8 techniques to get your project back on budget

On most projects, actual expenditures are tracked and reconciled on a monthly basis, since most companies only provide accounting reports monthly.

Let's say you've been doing that but that you've just realized that you're trending overbudget. It may not be time to panic, but you don't want to ignore the situation either. Here are some proactive techniques you can use to get back on budget as quickly as possible.

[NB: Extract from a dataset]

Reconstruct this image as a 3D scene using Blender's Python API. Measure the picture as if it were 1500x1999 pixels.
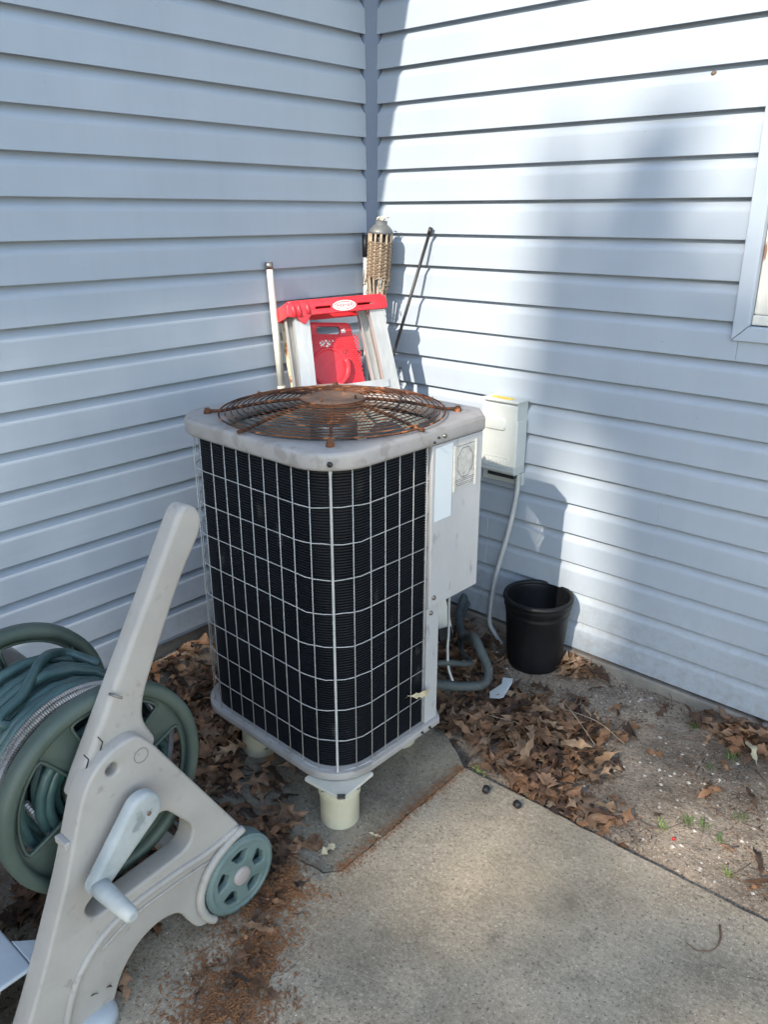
import bpy, bmesh, math, random
from mathutils import Vector, Matrix, noise
R = math.radians
rnd = random.Random(7)
for o in list(bpy.data.objects):
    bpy.data.objects.remove(o, do_unlink=True)
S = bpy.context.scene
COL = S.collection

# ------------------------------------------------------------------ camera
cam_d = bpy.data.cameras.new('camera'); cam = bpy.data.objects.new('camera', cam_d); COL.objects.link(cam)
F, HOR, AZ = 1555.0, 417.0, R(40.3)
pitch = math.atan((999.5-HOR)/F)
cam.location = (2.2769, -2.5344, 1.60)
cam.rotation_euler = (math.pi/2-pitch, 0, AZ)
cam_d.sensor_fit = 'VERTICAL'; cam_d.sensor_height = 24.0; cam_d.lens = 24.0*F/1999.0
cam_d.clip_start = .02; cam_d.clip_end = 500
S.camera = cam
S.render.resolution_x, S.render.resolution_y = 769, 1024

# ------------------------------------------------------------------ light
SUN = Vector((.10, -1.0, .66)).normalized()          # towards the sun
w = bpy.data.worlds.new('World'); S.world = w; w.use_nodes = True
nt = w.node_tree; bg = nt.nodes['Background']
sky = nt.nodes.new('ShaderNodeTexSky'); sky.sky_type = 'NISHITA'; sky.sun_disc = False
sky.sun_elevation = math.asin(SUN.z); sky.sun_rotation = math.atan2(SUN.x, SUN.y)
sky.air_density = 1.0; sky.dust_density = .2; sky.ozone_density = .4
nt.links.new(sky.outputs[0], bg.inputs[0]); bg.inputs[1].default_value = .15
sd = bpy.data.lights.new('sun', 'SUN'); sd.energy = 2.0; sd.angle = R(.7); sd.color = (1, .96, .90)
so = bpy.data.objects.new('sun', sd); COL.objects.link(so); so.location = SUN*30
so.rotation_euler = SUN.to_track_quat('Z', 'Y').to_euler()
vs = S.view_settings; vs.view_transform = 'Standard'; vs.look = 'None'; vs.gamma = 1; vs.use_curve_mapping = False
vs.exposure = 1.95
if hasattr(vs, 'use_white_balance'):      # the camera balanced for open shade
    vs.use_white_balance = True; vs.white_balance_temperature = 7700; vs.white_balance_tint = 10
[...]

1.  Swap people. If cost containment is more important than the deadline, you may be willing for the work to take a longer time if it ultimately can be completed successfully at a reduced cost. This technique could also be used to replace a contract resource with an employee resource, if the employee would end up costing less for your project. 2.  Eliminate or reduce non-labor costs. Just as with people, it may be possible to utilize less costly materials, supplies, or services than what was originally budgeted. For instance,
  • You may ask project travelers to stay at a discount hotel chain instead of more upscale accommodations
  • You can see if team members can utilize existing upgraded hardware instead of new machines.
  • You can substitute less expensive computer-based training, or team mentoring, instead of formal training classes.
3.  Implement "zero tolerance" scope change.  You must ensure that no unplanned work is added to your project unless formal scope change management is invoked. This doesn't mean you won't do the extra work. It means that you need to receive incremental budget for all new work you add to the project. 4.  Work unpaid overtime. This option only applies, of course, if your staff doesn't get paid for overtime. If you're getting toward the end of the project, you may be able to issue comp-time after the project is completed. However, this is usually not a good solution if you have to apply it for a long time. 5.  Use budget contingency (if you have it). Your company may allow a budget contingency to account for the uncertainty and risk associated with your estimate. The contingency is separate from the project budget. If you're tending over budget because of estimating errors, you can tap the contingency budget. 6.  Improve processes. On longer projects, you can look for ways to streamline project processes. Work done more efficiently takes less time and costs less. 7.  Renegotiate external contracts. It may be possible to renegotiate license and contract terms. If you use contract labor, you might be able to negotiate a reduced fee. Perhaps your software vendor will take less money for their product. In many cases, the vendor will be willing to trade off one benefit for another. For instance, a contract resource might reduce his rate in exchange for additional work hours. Perhaps a vendor will take less money in exchange for getting paid earlier. If you're overbudget, especially on a large project, all of the vendors should be reviewed for potential cost savings. 8.  Scope back the work. If all else fails and you're not able to get additional budget relief, you may need to negotiate with the client to remove some of the work from the project. There may be options to complete this project on-budget with less that 100% functionality, and then to execute a follow-up project to complete the remaining requirements. This isn't the place to start getting back on budget, but it may be your final option if all other techniques fail or are not available.